À l’UdeM, chaque étudiant désirant entreprendre des recherches de terrain doit, avant toute chose, faire valider sa méthodologie de recherche par un rigoureux protocole d’éthique. Cette étape, obligatoire, constitue le seul encadrement officiel entourant la méthodologie de terrain pour l’étudiant. Ce protocole vise à protéger les participants aux recherches sous trois volets, soit le respect des personnes, la préoccupation pour le bien-être et la justice. Bien que le comité d’éthique n’ait pas comme responsabilité première d’intervenir sur le choix du corpus de recherche, il peut toutefois émettre certaines réserves lorsque la sécurité des informateurs est concernée. «?Notre objectif est de s’assurer que les étudiants comprennent bien ce qu’implique leur terrain, les enjeux soulevés par leur présence et les risques auxquels ils exposent les participants?» souligne le conseiller en éthique de la recherche à l’UdeM Guillaume Paré. Les risques d’un terrain dangereux concernent donc les chercheurs, les participants, mais peuvent aussi impliquer l’entourage personnel de l’étudiant.

Les risques pour les participants directs

Plusieurs éléments sont pris en compte dans un protocole éthique afin de respecter l’intégrité d’un participant. Dans le cadre de recherches en sciences sociales, un aspect important concerne la protection des données et, conséquemment, l’anonymat des informateurs lorsque nécessaire. Cet aspect a d’ailleurs grandement été mis à risque avec le cas très médiatisé de Marie-Ève Maillé, chercheuse à l’UQAM. « Si Mme Maillé avait été forcée de révéler ses sources, cela aurait entraîné des conséquences néfastes pour tous les chercheurs, qui auraient dorénavant peiné à recruter des volontaires pour participer à leurs recherches, souligne par voie de communiqué le président de la Fédération québécoise des professeures et professeurs d’université, Jean-Marie Lafortune. Ça aurait été encore pire pour nos collègues qui travaillent sur des sujets sensibles ou qui mènent des recherches auprès de personnes en situation de vulnérabilité. »
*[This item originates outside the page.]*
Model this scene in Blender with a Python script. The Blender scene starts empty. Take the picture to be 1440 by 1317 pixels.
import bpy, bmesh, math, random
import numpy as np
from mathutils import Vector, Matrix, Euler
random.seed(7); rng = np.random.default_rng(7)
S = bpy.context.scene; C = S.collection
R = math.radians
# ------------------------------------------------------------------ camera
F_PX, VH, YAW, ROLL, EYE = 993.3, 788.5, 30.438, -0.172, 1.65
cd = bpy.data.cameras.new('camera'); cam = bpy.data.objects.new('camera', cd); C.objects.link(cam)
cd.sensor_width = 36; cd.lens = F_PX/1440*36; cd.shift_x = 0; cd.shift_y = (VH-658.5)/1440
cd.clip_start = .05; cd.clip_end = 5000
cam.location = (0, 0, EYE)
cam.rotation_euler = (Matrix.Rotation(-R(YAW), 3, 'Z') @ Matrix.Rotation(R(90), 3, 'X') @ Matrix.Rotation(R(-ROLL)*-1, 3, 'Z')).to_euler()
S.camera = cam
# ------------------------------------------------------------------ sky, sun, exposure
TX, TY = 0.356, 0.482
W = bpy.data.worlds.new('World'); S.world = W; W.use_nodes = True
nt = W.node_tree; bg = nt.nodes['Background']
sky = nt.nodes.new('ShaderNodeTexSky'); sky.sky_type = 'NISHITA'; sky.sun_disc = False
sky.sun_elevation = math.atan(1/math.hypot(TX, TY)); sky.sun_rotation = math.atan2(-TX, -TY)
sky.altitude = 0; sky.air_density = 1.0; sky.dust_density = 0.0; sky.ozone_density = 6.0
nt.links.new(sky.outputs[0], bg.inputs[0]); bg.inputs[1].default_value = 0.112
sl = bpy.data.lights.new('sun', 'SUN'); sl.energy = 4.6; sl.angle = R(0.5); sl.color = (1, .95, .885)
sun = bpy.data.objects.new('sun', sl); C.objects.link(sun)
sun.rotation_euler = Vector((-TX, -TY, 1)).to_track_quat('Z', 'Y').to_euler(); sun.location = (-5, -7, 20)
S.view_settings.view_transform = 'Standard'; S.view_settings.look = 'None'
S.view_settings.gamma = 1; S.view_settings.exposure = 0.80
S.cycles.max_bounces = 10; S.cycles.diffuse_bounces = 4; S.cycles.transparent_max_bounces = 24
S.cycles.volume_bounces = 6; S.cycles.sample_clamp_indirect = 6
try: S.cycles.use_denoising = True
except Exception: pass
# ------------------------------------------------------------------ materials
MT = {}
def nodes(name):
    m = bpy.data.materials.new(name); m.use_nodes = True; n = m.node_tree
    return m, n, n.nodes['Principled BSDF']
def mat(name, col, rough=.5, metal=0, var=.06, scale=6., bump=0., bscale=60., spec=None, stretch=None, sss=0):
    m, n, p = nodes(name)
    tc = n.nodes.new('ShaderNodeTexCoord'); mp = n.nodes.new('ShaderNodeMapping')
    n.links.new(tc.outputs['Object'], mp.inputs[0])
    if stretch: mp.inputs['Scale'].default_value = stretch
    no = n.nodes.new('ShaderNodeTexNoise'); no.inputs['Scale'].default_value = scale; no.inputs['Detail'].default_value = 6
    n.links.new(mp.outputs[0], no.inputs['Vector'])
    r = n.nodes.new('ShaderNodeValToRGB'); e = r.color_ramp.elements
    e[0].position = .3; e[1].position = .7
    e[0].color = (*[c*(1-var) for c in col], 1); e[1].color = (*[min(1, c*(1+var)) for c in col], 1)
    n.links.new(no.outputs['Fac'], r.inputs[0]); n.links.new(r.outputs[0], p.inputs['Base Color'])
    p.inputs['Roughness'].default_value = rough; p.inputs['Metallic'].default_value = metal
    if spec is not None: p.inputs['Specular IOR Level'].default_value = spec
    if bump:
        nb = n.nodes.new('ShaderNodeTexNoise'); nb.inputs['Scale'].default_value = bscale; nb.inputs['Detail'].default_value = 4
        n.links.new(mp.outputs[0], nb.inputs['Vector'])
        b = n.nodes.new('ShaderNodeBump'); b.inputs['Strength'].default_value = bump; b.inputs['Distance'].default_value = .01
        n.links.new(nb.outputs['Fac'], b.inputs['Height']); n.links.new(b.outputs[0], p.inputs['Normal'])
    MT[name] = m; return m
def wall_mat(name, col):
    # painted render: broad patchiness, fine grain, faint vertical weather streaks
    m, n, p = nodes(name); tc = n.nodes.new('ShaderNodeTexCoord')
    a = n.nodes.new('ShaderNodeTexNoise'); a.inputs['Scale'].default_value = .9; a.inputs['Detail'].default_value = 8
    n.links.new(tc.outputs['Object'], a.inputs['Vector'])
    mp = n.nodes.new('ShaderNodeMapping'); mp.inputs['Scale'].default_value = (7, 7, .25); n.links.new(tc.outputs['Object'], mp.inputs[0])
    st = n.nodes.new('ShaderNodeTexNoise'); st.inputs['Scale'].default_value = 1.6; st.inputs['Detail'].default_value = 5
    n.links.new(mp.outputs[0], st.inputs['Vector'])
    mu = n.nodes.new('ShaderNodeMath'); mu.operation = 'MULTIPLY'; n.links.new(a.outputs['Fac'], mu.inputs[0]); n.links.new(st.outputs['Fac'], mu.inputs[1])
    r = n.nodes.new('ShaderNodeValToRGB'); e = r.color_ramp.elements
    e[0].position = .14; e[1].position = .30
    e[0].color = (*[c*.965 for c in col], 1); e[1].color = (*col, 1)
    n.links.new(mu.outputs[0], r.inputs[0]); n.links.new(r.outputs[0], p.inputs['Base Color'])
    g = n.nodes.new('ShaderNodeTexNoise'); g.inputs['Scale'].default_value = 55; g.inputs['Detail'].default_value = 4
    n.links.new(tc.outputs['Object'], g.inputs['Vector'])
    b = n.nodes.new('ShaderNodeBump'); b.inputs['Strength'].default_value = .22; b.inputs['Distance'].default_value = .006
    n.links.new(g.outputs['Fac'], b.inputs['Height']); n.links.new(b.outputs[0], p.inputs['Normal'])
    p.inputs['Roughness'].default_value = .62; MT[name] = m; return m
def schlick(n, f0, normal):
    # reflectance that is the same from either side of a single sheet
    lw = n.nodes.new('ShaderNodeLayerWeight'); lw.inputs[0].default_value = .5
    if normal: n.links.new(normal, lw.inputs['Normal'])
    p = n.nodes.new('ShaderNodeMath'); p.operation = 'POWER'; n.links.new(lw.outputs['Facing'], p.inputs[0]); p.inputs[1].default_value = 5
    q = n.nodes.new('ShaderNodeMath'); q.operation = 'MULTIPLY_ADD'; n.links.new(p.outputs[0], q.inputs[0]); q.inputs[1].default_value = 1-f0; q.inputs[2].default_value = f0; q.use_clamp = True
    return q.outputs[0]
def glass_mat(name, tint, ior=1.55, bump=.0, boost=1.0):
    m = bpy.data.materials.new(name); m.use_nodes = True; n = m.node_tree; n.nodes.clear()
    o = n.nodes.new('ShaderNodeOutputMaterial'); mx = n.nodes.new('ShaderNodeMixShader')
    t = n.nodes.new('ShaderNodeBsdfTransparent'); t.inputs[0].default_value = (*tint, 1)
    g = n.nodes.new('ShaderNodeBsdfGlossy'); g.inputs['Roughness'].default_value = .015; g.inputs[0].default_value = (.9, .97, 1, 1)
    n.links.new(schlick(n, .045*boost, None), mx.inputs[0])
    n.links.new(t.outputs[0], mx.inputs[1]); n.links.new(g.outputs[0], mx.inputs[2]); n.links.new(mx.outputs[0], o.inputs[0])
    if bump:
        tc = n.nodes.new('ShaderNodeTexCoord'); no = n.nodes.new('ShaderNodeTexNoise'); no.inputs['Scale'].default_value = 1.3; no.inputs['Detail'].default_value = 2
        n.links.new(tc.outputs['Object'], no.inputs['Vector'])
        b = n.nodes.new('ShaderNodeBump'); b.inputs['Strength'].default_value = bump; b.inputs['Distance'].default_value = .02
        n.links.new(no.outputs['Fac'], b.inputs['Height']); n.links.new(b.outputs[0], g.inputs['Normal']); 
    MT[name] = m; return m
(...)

Les risques des participants indirects

Si les risques de terrain concernent les participants aux recherches, ils peuvent aussi s’étendre aux personnes n’ayant pas nécessairement participé à celles-ci. C’est ce qu’a appris l’étudiante au doctorat en sociologie de l’Université d’Alberta Marta Urbanik, dont la thèse portait sur des gangs de rue en banlieue de Toronto. Ayant été témoin indirecte du meurtre d’un membre de gang, elle s’est retrouvée au cœur d’une enquête policière et d’un conflit éthique. Alors que l’Université voulait la retirer du terrain pour sa sécurité physique, le comité universitaire des services de la gestion du risque (Risk Management Services – RMS) a jugé préférable qu’elle ne le quitte pas immédiatement. Les membres du comité considéraient qu’un départ précipité aurait éveillé les soupçons chez ses informateurs, pouvant laisser croire qu’elle avait agi tout ce temps comme délatrice auprès de la police. Les participants auraient pu, par vengeance, s’en prendre à la chercheuse directement, mais aussi à sa famille, qui habitait dans la région de Toronto. En choisissant un terrain de recherche en milieu criminalisé, Mme Urbanik devait donc non seulement tenir compte de sa sécurité personnelle, mais aussi de celle de ces proches.
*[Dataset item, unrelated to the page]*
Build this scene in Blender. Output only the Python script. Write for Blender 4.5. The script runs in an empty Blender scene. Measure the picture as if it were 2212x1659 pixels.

Le terrain constitue une part de responsabilité importante chez le chercheur. Livré à lui-même, il demeure seul responsable des risques que son lieu de recherche implique. S’il est prêt à assumer les conséquences physiques et mentales auxquels il s’expose, il doit prendre en compte que la recherche s’inscrit dans un esprit communautaire qui dépasse la seule réalité du chercheur et expose les autres membres de la communauté aux mêmes risques que lui.